I was surprised as anybody that Bloomberg actually got a clue. I still think there were better ways of handling it, but I'm glad he didn't follow in George Bush's example of making a mistake and stubbornly sticking by it. I agree with one commentator (sorry - I didn't catch which one otherwise I'd post the link) who pointed out that Bloomberg missed a valuable opportunity for an educational moment for school kids across the country - that adults make mistakes, and it's best to take responsibility for it and even ask for help in moving forward. Instead of making Dennis Walcott (who also needs an exception and consequently can't start immediately) School Chancellor, Walcott should be the interium, while Bloomberg asked for everyone's help in conducting a nation wide search for the right candidate for the largest school district in the nation, and that local home grown Walcott stood a good chance for the job.

Walcott is profoundly more qualified than Black. Though, let's be honest, it wouldn't take much to have more qualifications than - nothing. I do hope he's able to make a difference for public school kids, teachers, and parents.

However, we're still not sending our kids to public school. For a variety of reasons. That would take up a whole other series of blog posts.
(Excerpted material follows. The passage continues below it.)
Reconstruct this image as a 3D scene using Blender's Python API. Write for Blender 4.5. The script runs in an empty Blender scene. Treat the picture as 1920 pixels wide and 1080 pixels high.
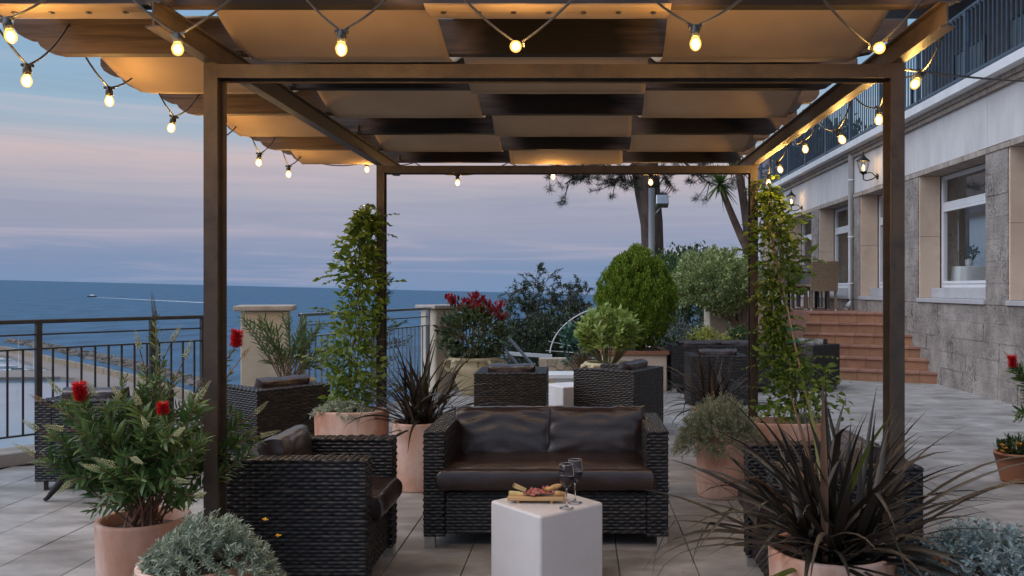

Where we would send our kids to public school, however, is in Finland. I have long idealized the Scandinavian notions of education (it's mostly Steiner/Waldorf & Montessori oriented), but this article in Time again makes me wish for dual citizenship with Finland. I don't know that what has Finland succeed in education would work in the states. While in theory we have rather democratic notions and would like to think of ourselves as ingrained in the ideas of equality, spend a little time on the playground - or applying to pre-school or pre-K programs in New York where you have to prove why your child would make more of worthwhile contribution to the potential pre-school class over someone else's kid - and it doesn't take long to realize that we are almost as obsessed about our kids getting ahead of their classmates as the Chinese.